(Scripts that build scenes)
────

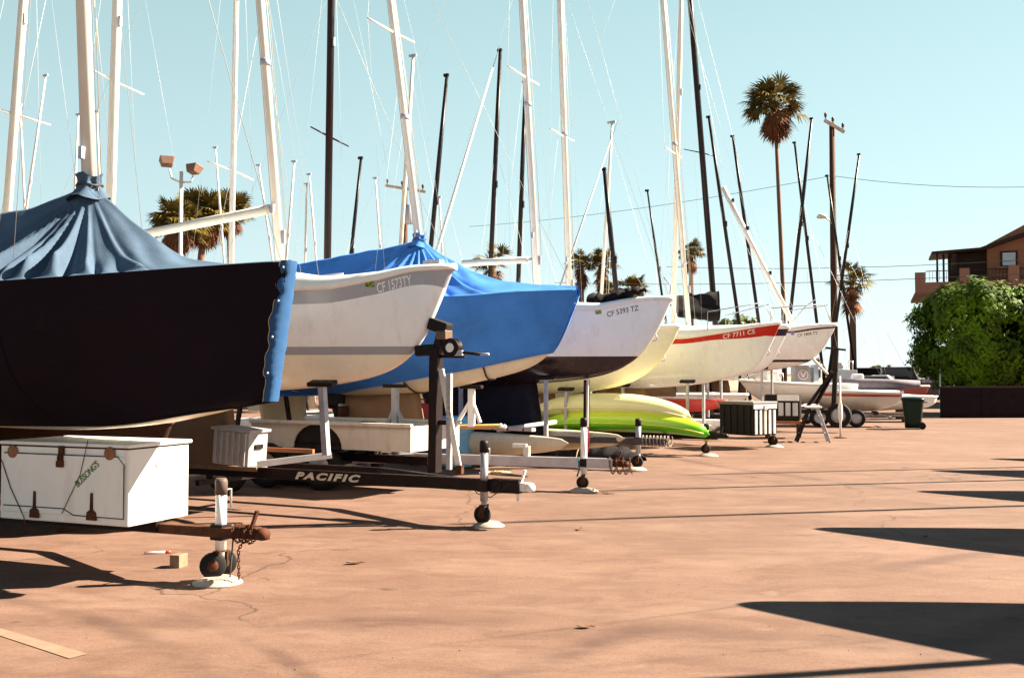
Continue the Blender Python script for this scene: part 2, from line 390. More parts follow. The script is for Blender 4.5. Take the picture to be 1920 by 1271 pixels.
# ------------------------------------------------------------------ trailers
def wheel(parent, c, r, w, ang=0, rimm=galv, name='wheel'):
    X = RX(90); mb = MB(); c = Vector(c)
    e = bpy.data.objects.new(name, None); COL.objects.link(e); e.parent = parent; e.location = c; e.rotation_euler = (0, 0, R(ang)); e.empty_display_size = .1
    mb.lathe([(r * .6, -w / 2), (r * .93, -w / 2), (r, -w * .32), (r, w * .32), (r * .93, w / 2), (r * .6, w / 2), (r * .6, -w / 2)], (0, 0, 0), 28, X, True, False).build('tyre', rubber, e)
    rm = MB(); rm.lathe([(r * .12, -w * .40), (r * .2, -w * .38), (r * .5, -w * .2), (r * .59, -w * .47), (r * .61, -w * .47), (r * .61, w * .47), (r * .2, w * .3), (r * .1, w * .3)], (0, 0, 0), 24, X)
    rm.build('rim', rimm, e); return e
def jack(parent, x, y, top, zb, mat, wheels=1, r=.035, capm=None, zc=.45, foot=0.03, wr=.085):
    j = MB().tube([(x, y, zb), (x, y, top)], r, 12).build('jack', mat, parent)
    MB().tube([(x, y, wr * 1.5 + foot), (x, y, zb + .02)], r * .72, 10).build('inner_tube', galv, j)
    MB().lathe([(r * .6, 0), (r * 1.15, 0), (r * 1.15, .1), (r * .9, .125)], (x, y, top - .06), 14).build('jack_cap', capm or blackp, j)
    h = MB().tube([(x, y + r, top - .03), (x, y + .12, top - .03), (x, y + .12, top - .19)], .009, 6).build('crank_handle', galv, j)
    MB().box((x, y, zc), (r * 2.6, r * 2.9, .12)).build('jack_bracket', blackp if mat is not alu else galv, j, bevel=.006)
    f = MB(); f.box((x, y - .055, wr + foot + .045), (.05, .012, .12)); f.box((x, y + .055, wr + foot + .045), (.05, .012, .12)); f.box((x, y, wr + foot + .1), (.06, .12, .012)); f.build('caster_fork', rust, j)
    for k in range(wheels):
        yy = y + (k - (wheels - 1) / 2) * .13; MB().lathe([(wr * .35, -.025), (wr * .9, -.025), (wr, -.012), (wr, .012), (wr * .9, .025), (wr * .35, .025)], (x - .02, yy, wr + foot), 20, RX(90) if wheels == 1 else RZ(38) @ RX(90)).build('jack_wheel', rubber, j)
        MB().lathe([(.008, -.031), (wr * .42, -.029), (wr * .45, -.02), (wr * .45, .02), (wr * .42, .029), (.008, .031)], (x - .02, yy, wr + foot), 14, RX(90) if wheels == 1 else RZ(38) @ RX(90)).build('wheel_hub', rust, j)
    return j
def chain(parent, name, pts, mat=rust, link=.034, r=.0045):
    mb = MB(); pts = [Vector(p) for p in pts]; L = [0]
    for a, b in zip(pts, pts[1:]): L.append(L[-1] + (b - a).length)
    n = int(L[-1] / (link * .78))
    for i in range(n):
        s = (i + .5) / n * L[-1]; k = 0
        while L[k + 1] < s: k += 1
        d = (pts[k + 1] - pts[k]).normalized(); c = pts[k].lerp(pts[k + 1], (s - L[k]) / (L[k + 1] - L[k]))
        u = d.cross(Vector((1, .3, .2))).normalized(); w = d.cross(u)
        if i % 2: u = w
        mb.tube([c + d * (link * .5 * math.cos(t)) + u * (link * .28 * math.sin(t)) for t in [2 * math.pi * j / 8 for j in range(9)]], r, 5, False)
    return mb.build(name, mat, parent)
def coupler(parent, x, z, mat=rust):
    c = MB().box((x - .08, 0, z), (.2, .085, .09)).build('coupler', mat, parent, bevel=.01)
    MB().lathe([(.02, 0), (.055, .01), (.06, .05), (.045, .085), (.01, .095)], (x + .05, 0, z - .05), 14).build('ball_socket', mat, c)
    MB().beam((x - .05, 0, z + .04), (x + .0, 0, z + .17), .03, .02).build('latch_lever', mat, c); return c
def post(parent, p, q, pad, mat=galv, w=.06, brace=None, padm_=blackp):
    o = MB().beam(p, q, w, w, (1, 0, 0)).build('support_post', mat, parent)
    q = Vector(q); X = RY(0)
    MB().box(q + Vector((0, 0, .02)), (.34, .12, .05), RX(pad)).build('bunk_pad', padm_, o, bevel=.01)
    for b in (brace or []): MB().beam(Vector(p).lerp(q, .72), b, w * .7, w * .5).build('brace', mat, o)
    return o
def trailer(label, fr, xt, zt, mat, axle=-4.0, wr=.31, half=.85, vx=-1.5, xend=-5.6, beam=.1, tongue_w=.09, posts=(), fender=None, wheels=True, group='boat trailers in the near row', near_arm=True):
    t = thing('boat_trailer', label, 'trailer', fr, group)
    MB().beam((vx - 1.0, 0, zt), (xt - .1, 0, zt), tongue_w, beam).build('tongue', mat, t, bevel=.006)
    for sg in ((-1, 1) if near_arm else (1,)):
        MB().beam((vx, sg * .03, zt - .003), (vx - 1.45, sg * half * .82, zt - .003), .07, beam).build('side_rail', mat, t, bevel=.006)
        MB().beam((vx - 1.45, sg * half * .82, zt - .006), (xend, sg * half * .82, zt - .006), .07, beam).build('side_rail', mat, t, bevel=.006)
    for x in (axle + 1.0, axle, xend): MB().beam((x, -half * .8, zt - beam * .7), (x, half * .8, zt - beam * .7), .06, .06).build('cross_member', mat, t)
    MB().beam((axle, -half - .12, wr + .01), (axle, half + .12, wr + .01), .06, .06).build('axle', blackp, t)
    if wheels:
        for sg in (-1, 1):
            wheel(t, (axle, sg * (half + .16), wr + .01), wr, .2)
            if fender:
                rows = [[Vector((axle + (wr + .08 + e) * math.cos(a), sg * (half + yy), wr + (wr + .08 + e) * math.sin(a))) for yy, e in ((.02, -.005), (.04, 0), (.28, 0), (.30, -.03))] for a in [R(8 + 164 * i / 16) for i in range(17)]]
                m = MB(); m.grid(rows if sg < 0 else [r[::-1] for r in rows]); m.build('fender', fender, t)
    MB().beam((axle + 1.4, 0, zt + .04), (axle - .6, 0, zt + .04), .2, .05).build('keel_plank', wood, t)
    for p in posts: post(t, *p)
    return t
pads_done = []
def pad(px, py, r=.27, label=None):
    g = gnd(px, py); fr = Frame((g.x, g.y), rnd.uniform(0, 90)); m = MB()
    n = 22; rr = [r * (1 + .05 * rnd.uniform(-1, 1)) for _ in range(n)]
    m.lathe([(r, 0), (r * .97, .012), (r * .62, .045), (r * .55, .048)], (0, 0, 0), 24)
    o = m.build('wheel_pad', padm); o.location = (g.x, g.y, .001); tag(o, label, 'wheel pad', 'white pads under the jack wheels'); return o

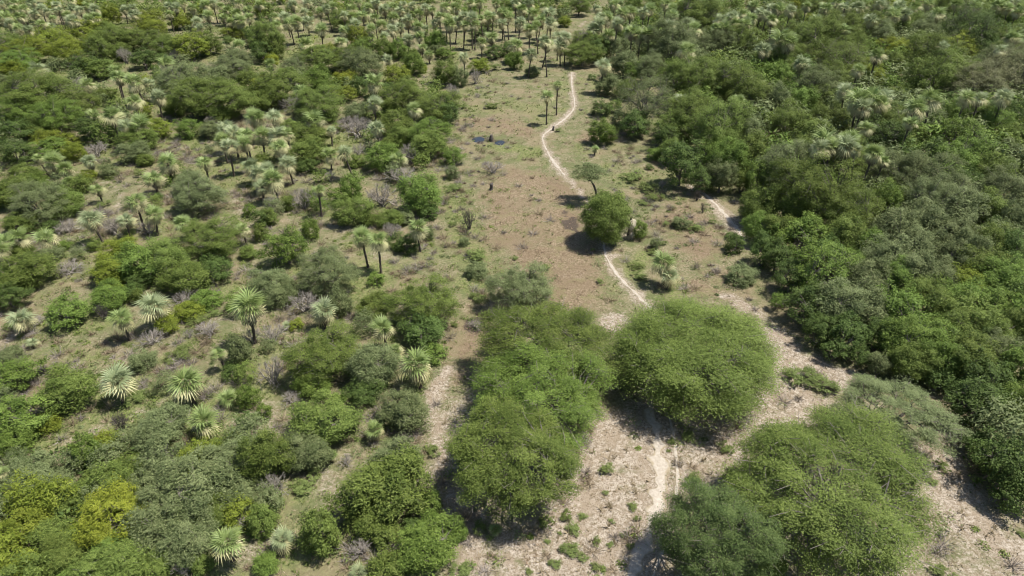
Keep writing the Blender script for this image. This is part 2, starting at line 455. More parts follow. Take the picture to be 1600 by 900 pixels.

────

• _What you have to do_
All of the lines above should be retyped precisely, apart from the pictures.

• _Finished exercise_
Continue the Blender Python script for this scene: part 2, from line 390. More parts follow. The script is for Blender 4.5. Take the picture to be 1920 by 1271 pixels.
# ------------------------------------------------------------------ trailers
def wheel(parent, c, r, w, ang=0, rimm=galv, name='wheel'):
    X = RX(90); mb = MB(); c = Vector(c)
    e = bpy.data.objects.new(name, None); COL.objects.link(e); e.parent = parent; e.location = c; e.rotation_euler = (0, 0, R(ang)); e.empty_display_size = .1
    mb.lathe([(r * .6, -w / 2), (r * .93, -w / 2), (r, -w * .32), (r, w * .32), (r * .93, w / 2), (r * .6, w / 2), (r * .6, -w / 2)], (0, 0, 0), 28, X, True, False).build('tyre', rubber, e)
    rm = MB(); rm.lathe([(r * .12, -w * .40), (r * .2, -w * .38), (r * .5, -w * .2), (r * .59, -w * .47), (r * .61, -w * .47), (r * .61, w * .47), (r * .2, w * .3), (r * .1, w * .3)], (0, 0, 0), 24, X)
    rm.build('rim', rimm, e); return e
def jack(parent, x, y, top, zb, mat, wheels=1, r=.035, capm=None, zc=.45, foot=0.03, wr=.085):
    j = MB().tube([(x, y, zb), (x, y, top)], r, 12).build('jack', mat, parent)
    MB().tube([(x, y, wr * 1.5 + foot), (x, y, zb + .02)], r * .72, 10).build('inner_tube', galv, j)
    MB().lathe([(r * .6, 0), (r * 1.15, 0), (r * 1.15, .1), (r * .9, .125)], (x, y, top - .06), 14).build('jack_cap', capm or blackp, j)
    h = MB().tube([(x, y + r, top - .03), (x, y + .12, top - .03), (x, y + .12, top - .19)], .009, 6).build('crank_handle', galv, j)
    MB().box((x, y, zc), (r * 2.6, r * 2.9, .12)).build('jack_bracket', blackp if mat is not alu else galv, j, bevel=.006)
    f = MB(); f.box((x, y - .055, wr + foot + .045), (.05, .012, .12)); f.box((x, y + .055, wr + foot + .045), (.05, .012, .12)); f.box((x, y, wr + foot + .1), (.06, .12, .012)); f.build('caster_fork', rust, j)
    for k in range(wheels):
        yy = y + (k - (wheels - 1) / 2) * .13; MB().lathe([(wr * .35, -.025), (wr * .9, -.025), (wr, -.012), (wr, .012), (wr * .9, .025), (wr * .35, .025)], (x - .02, yy, wr + foot), 20, RX(90) if wheels == 1 else RZ(38) @ RX(90)).build('jack_wheel', rubber, j)
        MB().lathe([(.008, -.031), (wr * .42, -.029), (wr * .45, -.02), (wr * .45, .02), (wr * .42, .029), (.008, .031)], (x - .02, yy, wr + foot), 14, RX(90) if wheels == 1 else RZ(38) @ RX(90)).build('wheel_hub', rust, j)
    return j
def chain(parent, name, pts, mat=rust, link=.034, r=.0045):
    mb = MB(); pts = [Vector(p) for p in pts]; L = [0]
    for a, b in zip(pts, pts[1:]): L.append(L[-1] + (b - a).length)
    n = int(L[-1] / (link * .78))
    for i in range(n):
        s = (i + .5) / n * L[-1]; k = 0
        while L[k + 1] < s: k += 1
        d = (pts[k + 1] - pts[k]).normalized(); c = pts[k].lerp(pts[k + 1], (s - L[k]) / (L[k + 1] - L[k]))
        u = d.cross(Vector((1, .3, .2))).normalized(); w = d.cross(u)
        if i % 2: u = w
        mb.tube([c + d * (link * .5 * math.cos(t)) + u * (link * .28 * math.sin(t)) for t in [2 * math.pi * j / 8 for j in range(9)]], r, 5, False)
    return mb.build(name, mat, parent)
def coupler(parent, x, z, mat=rust):
    c = MB().box((x - .08, 0, z), (.2, .085, .09)).build('coupler', mat, parent, bevel=.01)
    MB().lathe([(.02, 0), (.055, .01), (.06, .05), (.045, .085), (.01, .095)], (x + .05, 0, z - .05), 14).build('ball_socket', mat, c)
    MB().beam((x - .05, 0, z + .04), (x + .0, 0, z + .17), .03, .02).build('latch_lever', mat, c); return c
def post(parent, p, q, pad, mat=galv, w=.06, brace=None, padm_=blackp):
    o = MB().beam(p, q, w, w, (1, 0, 0)).build('support_post', mat, parent)
    q = Vector(q); X = RY(0)
    MB().box(q + Vector((0, 0, .02)), (.34, .12, .05), RX(pad)).build('bunk_pad', padm_, o, bevel=.01)
    for b in (brace or []): MB().beam(Vector(p).lerp(q, .72), b, w * .7, w * .5).build('brace', mat, o)
    return o
def trailer(label, fr, xt, zt, mat, axle=-4.0, wr=.31, half=.85, vx=-1.5, xend=-5.6, beam=.1, tongue_w=.09, posts=(), fender=None, wheels=True, group='boat trailers in the near row', near_arm=True):
    t = thing('boat_trailer', label, 'trailer', fr, group)
    MB().beam((vx - 1.0, 0, zt), (xt - .1, 0, zt), tongue_w, beam).build('tongue', mat, t, bevel=.006)
    for sg in ((-1, 1) if near_arm else (1,)):
        MB().beam((vx, sg * .03, zt - .003), (vx - 1.45, sg * half * .82, zt - .003), .07, beam).build('side_rail', mat, t, bevel=.006)
        MB().beam((vx - 1.45, sg * half * .82, zt - .006), (xend, sg * half * .82, zt - .006), .07, beam).build('side_rail', mat, t, bevel=.006)
    for x in (axle + 1.0, axle, xend): MB().beam((x, -half * .8, zt - beam * .7), (x, half * .8, zt - beam * .7), .06, .06).build('cross_member', mat, t)
    MB().beam((axle, -half - .12, wr + .01), (axle, half + .12, wr + .01), .06, .06).build('axle', blackp, t)
    if wheels:
        for sg in (-1, 1):
            wheel(t, (axle, sg * (half + .16), wr + .01), wr, .2)
            if fender:
                rows = [[Vector((axle + (wr + .08 + e) * math.cos(a), sg * (half + yy), wr + (wr + .08 + e) * math.sin(a))) for yy, e in ((.02, -.005), (.04, 0), (.28, 0), (.30, -.03))] for a in [R(8 + 164 * i / 16) for i in range(17)]]
                m = MB(); m.grid(rows if sg < 0 else [r[::-1] for r in rows]); m.build('fender', fender, t)
    MB().beam((axle + 1.4, 0, zt + .04), (axle - .6, 0, zt + .04), .2, .05).build('keel_plank', wood, t)
    for p in posts: post(t, *p)
    return t
pads_done = []
def pad(px, py, r=.27, label=None):
    g = gnd(px, py); fr = Frame((g.x, g.y), rnd.uniform(0, 90)); m = MB()
    n = 22; rr = [r * (1 + .05 * rnd.uniform(-1, 1)) for _ in range(n)]
    m.lathe([(r, 0), (r * .97, .012), (r * .62, .045), (r * .55, .048)], (0, 0, 0), 24)
    o = m.build('wheel_pad', padm); o.location = (g.x, g.y, .001); tag(o, label, 'wheel pad', 'white pads under the jack wheels'); return o

Keep writing the Blender script for this image. This is part 2, starting at line 455. More parts follow. Take the picture to be 1600 by 900 pixels.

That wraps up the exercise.